To be done:
Copy the entries below exactly. Images do not belong in the copy.
-- START OF Input rows --
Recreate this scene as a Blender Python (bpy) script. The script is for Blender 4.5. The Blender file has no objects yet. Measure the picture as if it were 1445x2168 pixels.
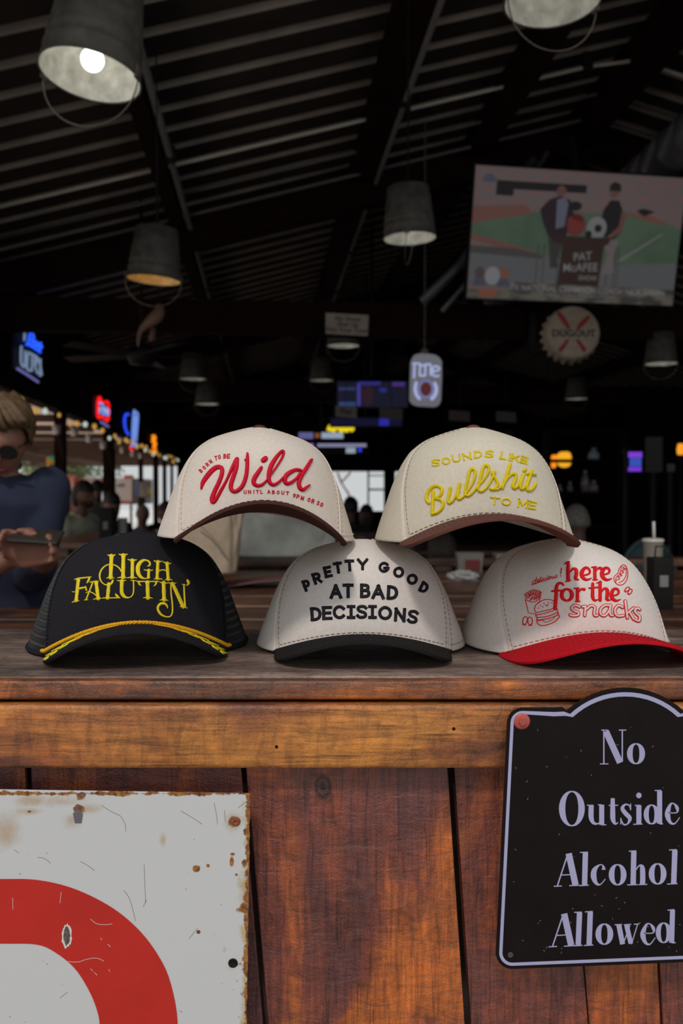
import bpy, bmesh, math, random
from mathutils import Vector, Matrix
from mathutils.bvhtree import BVHTree
random.seed(7)
PI = math.pi
S = bpy.context.scene
COL = S.collection
W, H, F = 1445.0, 2168.0, 1900.0

# ---------------------------------------------------------------- camera, world, sun, exposure
CAMZ = 1.235
BAR = CAMZ - 0.165                       # top of the bar
PITCH = math.atan(39.0 / F)
cd = bpy.data.cameras.new('camera'); cam = bpy.data.objects.new('camera', cd); COL.objects.link(cam)
cam.location = (0, 0, CAMZ); cam.rotation_euler = (PI / 2 - PITCH, 0, 0)
cd.sensor_fit = 'VERTICAL'; cd.sensor_height = 22.3; cd.lens = F / H * 22.3
cd.clip_start = 0.02; cd.clip_end = 300
cd.dof.use_dof = True; cd.dof.focus_distance = 0.86; cd.dof.aperture_fstop = 4.6
S.camera = cam
S.view_settings.view_transform = 'Standard'; S.view_settings.look = 'None'
S.view_settings.exposure = 0.0; S.view_settings.gamma = 1.0; S.view_settings.use_curve_mapping = False

world = bpy.data.worlds.new('overcast_sky'); S.world = world; world.use_nodes = True
bg = world.node_tree.nodes['Background']
bg.inputs[0].default_value = (0.95, 0.985, 1.0, 1); bg.inputs[1].default_value = 0.62
sl = bpy.data.lights.new('sun', 'SUN'); sun = bpy.data.objects.new('sun', sl); COL.objects.link(sun)
sl.energy = 1.15; sl.angle = math.radians(6); sl.color = (1.0, 0.9, 0.82)
sun.rotation_euler = (math.radians(42), 0, math.radians(-14))     # from behind the camera, high, a little left

# ---------------------------------------------------------------- projection helpers (pixel of the photograph + depth -> place)
cP, sP = math.cos(PITCH), math.sin(PITCH)
CO = Vector((0, 0, CAMZ))
def ray(px, py):
    x = (px - W / 2) / F; z = -(py - H / 2) / F
    return Vector((x, cP + z * sP, z * cP - sP)).normalized()
def at(px, py, Y):
    d = ray(px, py); return CO + d * (Y / d.y)
def plane_map(p0, n):
    p0 = Vector(p0); n = Vector(n).normalized()
    def f(px, py):
        d = ray(px, py); t = (p0 - CO).dot(n) / d.dot(n)
        return CO + d * t, n
    return f
PSI = math.radians(4.9)                                            # the building's long axis points a little left
AX = Vector((-math.sin(PSI), math.cos(PSI), 0)); LA = Vector((math.cos(PSI), math.sin(PSI), 0)); UP = Vector((0, 0, 1))
def B(u, v, z): return LA * u + AX * v + UP * z
RIDGE_U, RIDGE_Z, SLOPE, U0, U1, V0, V1 = 2.68, CAMZ + 3.27, 0.27, -2.2, 7.56, 1.15, 23.0
def roof_z(u): return RIDGE_Z - SLOPE * abs(RIDGE_U - u)

# ---------------------------------------------------------------- materials
def _nodes(name):
    m = bpy.data.materials.new(name); m.use_nodes = True; nt = m.node_tree
    return m, nt, nt.nodes, nt.links, nt.nodes['Principled BSDF']
def mat(name, col, rough=0.6, metal=0.0, var=0.0, vscale=8.0, bump=0.0, bscale=60.0, coat=0.0, spec=0.5, stretch=(1, 1, 1), emit=None, estr=0.0, dist=0.001):
    m, nt, N, L, P = _nodes(name)
    P.inputs['Base Color'].default_value = (*col, 1); P.inputs['Roughness'].default_value = rough
    P.inputs['Metallic'].default_value = metal; P.inputs['Specular IOR Level'].default_value = spec
    P.inputs['Coat Weight'].default_value = coat; P.inputs['Coat Roughness'].default_value = 0.2
    if var or bump:
        tc = N.new('ShaderNodeTexCoord'); mp = N.new('ShaderNodeMapping'); mp.inputs['Scale'].default_value = stretch
        L.new(tc.outputs['Object'], mp.inputs[0])
    if var:
        n = N.new('ShaderNodeTexNoise'); n.inputs['Scale'].default_value = vscale; n.inputs['Detail'].default_value = 5
        L.new(mp.outputs[0], n.inputs[0])
        r = N.new('ShaderNodeValToRGB'); a = 1 - var; b = 1 + var
        r.color_ramp.elements[0].position = 0.3; r.color_ramp.elements[1].position = 0.7
        r.color_ramp.elements[0].color = (col[0] * a, col[1] * a, col[2] * a, 1); r.color_ramp.elements[1].color = (min(1, col[0] * b), min(1, col[1] * b), min(1, col[2] * b), 1)
        L.new(n.outputs[0], r.inputs[0]); L.new(r.outputs[0], P.inputs['Base Color'])
    if bump:
        n2 = N.new('ShaderNodeTexNoise'); n2.inputs['Scale'].default_value = bscale; n2.inputs['Detail'].default_value = 4
        L.new(mp.outputs[0], n2.inputs[0]); bp = N.new('ShaderNodeBump'); bp.inputs['Strength'].default_value = bump; bp.inputs['Distance'].default_value = dist
        L.new(n2.outputs[0], bp.inputs['Height']); L.new(bp.outputs[0], P.inputs['Normal'])
    if emit:
        P.inputs['Emission Color'].default_value = (*emit, 1); P.inputs['Emission Strength'].default_value = estr
    return m
def glow(name, col, s=1.0): return mat(name, (0.02, 0.02, 0.02), emit=col, estr=s)

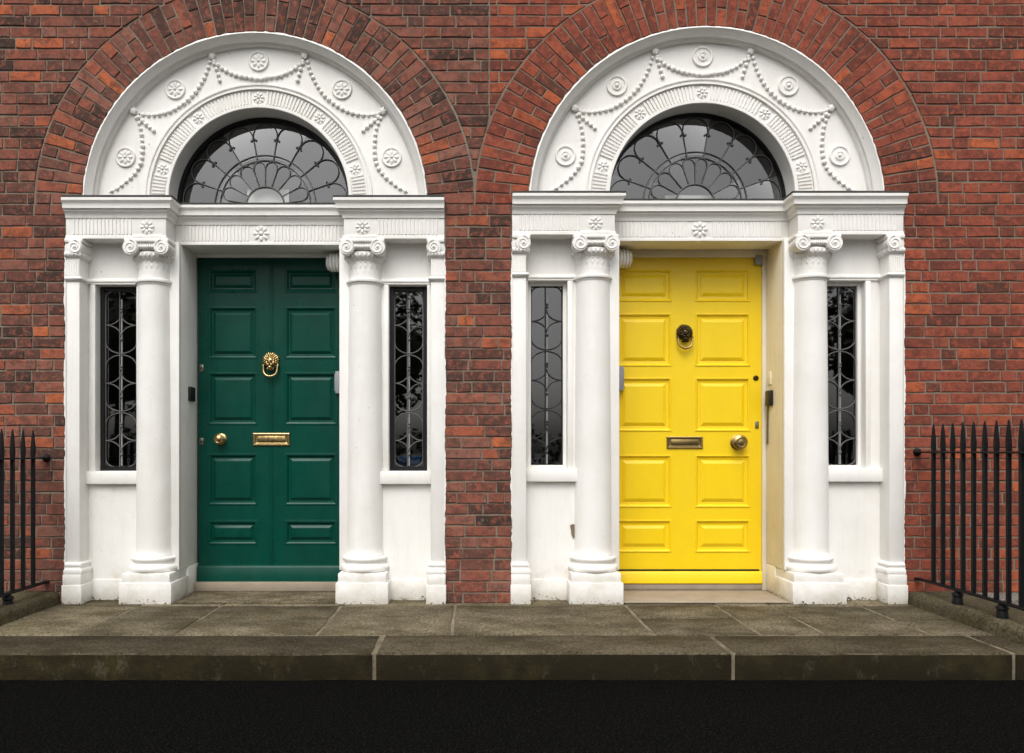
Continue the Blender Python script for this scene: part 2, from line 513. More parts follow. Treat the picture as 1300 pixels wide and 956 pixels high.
-- END OF Input rows --
Answer:
Recreate this scene as a Blender Python (bpy) script. The script is for Blender 4.5. The Blender file has no objects yet. Measure the picture as if it were 1445x2168 pixels.
import bpy, bmesh, math, random
from mathutils import Vector, Matrix
from mathutils.bvhtree import BVHTree
random.seed(7)
PI = math.pi
S = bpy.context.scene
COL = S.collection
W, H, F = 1445.0, 2168.0, 1900.0

# ---------------------------------------------------------------- camera, world, sun, exposure
CAMZ = 1.235
BAR = CAMZ - 0.165                       # top of the bar
PITCH = math.atan(39.0 / F)
cd = bpy.data.cameras.new('camera'); cam = bpy.data.objects.new('camera', cd); COL.objects.link(cam)
cam.location = (0, 0, CAMZ); cam.rotation_euler = (PI / 2 - PITCH, 0, 0)
cd.sensor_fit = 'VERTICAL'; cd.sensor_height = 22.3; cd.lens = F / H * 22.3
cd.clip_start = 0.02; cd.clip_end = 300
cd.dof.use_dof = True; cd.dof.focus_distance = 0.86; cd.dof.aperture_fstop = 4.6
S.camera = cam
S.view_settings.view_transform = 'Standard'; S.view_settings.look = 'None'
S.view_settings.exposure = 0.0; S.view_settings.gamma = 1.0; S.view_settings.use_curve_mapping = False

world = bpy.data.worlds.new('overcast_sky'); S.world = world; world.use_nodes = True
bg = world.node_tree.nodes['Background']
bg.inputs[0].default_value = (0.95, 0.985, 1.0, 1); bg.inputs[1].default_value = 0.62
sl = bpy.data.lights.new('sun', 'SUN'); sun = bpy.data.objects.new('sun', sl); COL.objects.link(sun)
sl.energy = 1.15; sl.angle = math.radians(6); sl.color = (1.0, 0.9, 0.82)
sun.rotation_euler = (math.radians(42), 0, math.radians(-14))     # from behind the camera, high, a little left

# ---------------------------------------------------------------- projection helpers (pixel of the photograph + depth -> place)
cP, sP = math.cos(PITCH), math.sin(PITCH)
CO = Vector((0, 0, CAMZ))
def ray(px, py):
    x = (px - W / 2) / F; z = -(py - H / 2) / F
    return Vector((x, cP + z * sP, z * cP - sP)).normalized()
def at(px, py, Y):
    d = ray(px, py); return CO + d * (Y / d.y)
def plane_map(p0, n):
    p0 = Vector(p0); n = Vector(n).normalized()
    def f(px, py):
        d = ray(px, py); t = (p0 - CO).dot(n) / d.dot(n)
        return CO + d * t, n
    return f
PSI = math.radians(4.9)                                            # the building's long axis points a little left
AX = Vector((-math.sin(PSI), math.cos(PSI), 0)); LA = Vector((math.cos(PSI), math.sin(PSI), 0)); UP = Vector((0, 0, 1))
def B(u, v, z): return LA * u + AX * v + UP * z
RIDGE_U, RIDGE_Z, SLOPE, U0, U1, V0, V1 = 2.68, CAMZ + 3.27, 0.27, -2.2, 7.56, 1.15, 23.0
def roof_z(u): return RIDGE_Z - SLOPE * abs(RIDGE_U - u)

# ---------------------------------------------------------------- materials
def _nodes(name):
    m = bpy.data.materials.new(name); m.use_nodes = True; nt = m.node_tree
    return m, nt, nt.nodes, nt.links, nt.nodes['Principled BSDF']
def mat(name, col, rough=0.6, metal=0.0, var=0.0, vscale=8.0, bump=0.0, bscale=60.0, coat=0.0, spec=0.5, stretch=(1, 1, 1), emit=None, estr=0.0, dist=0.001):
    m, nt, N, L, P = _nodes(name)
    P.inputs['Base Color'].default_value = (*col, 1); P.inputs['Roughness'].default_value = rough
    P.inputs['Metallic'].default_value = metal; P.inputs['Specular IOR Level'].default_value = spec
    P.inputs['Coat Weight'].default_value = coat; P.inputs['Coat Roughness'].default_value = 0.2
    if var or bump:
        tc = N.new('ShaderNodeTexCoord'); mp = N.new('ShaderNodeMapping'); mp.inputs['Scale'].default_value = stretch
        L.new(tc.outputs['Object'], mp.inputs[0])
    if var:
        n = N.new('ShaderNodeTexNoise'); n.inputs['Scale'].default_value = vscale; n.inputs['Detail'].default_value = 5
        L.new(mp.outputs[0], n.inputs[0])
        r = N.new('ShaderNodeValToRGB'); a = 1 - var; b = 1 + var
        r.color_ramp.elements[0].position = 0.3; r.color_ramp.elements[1].position = 0.7
        r.color_ramp.elements[0].color = (col[0] * a, col[1] * a, col[2] * a, 1); r.color_ramp.elements[1].color = (min(1, col[0] * b), min(1, col[1] * b), min(1, col[2] * b), 1)
        L.new(n.outputs[0], r.inputs[0]); L.new(r.outputs[0], P.inputs['Base Color'])
    if bump:
        n2 = N.new('ShaderNodeTexNoise'); n2.inputs['Scale'].default_value = bscale; n2.inputs['Detail'].default_value = 4
        L.new(mp.outputs[0], n2.inputs[0]); bp = N.new('ShaderNodeBump'); bp.inputs['Strength'].default_value = bump; bp.inputs['Distance'].default_value = dist
        L.new(n2.outputs[0], bp.inputs['Height']); L.new(bp.outputs[0], P.inputs['Normal'])
    if emit:
        P.inputs['Emission Color'].default_value = (*emit, 1); P.inputs['Emission Strength'].default_value = estr
    return m
def glow(name, col, s=1.0): return mat(name, (0.02, 0.02, 0.02), emit=col, estr=s)

Continue the Blender Python script for this scene: part 2, from line 513. More parts follow. Treat the picture as 1300 pixels wide and 956 pixels high.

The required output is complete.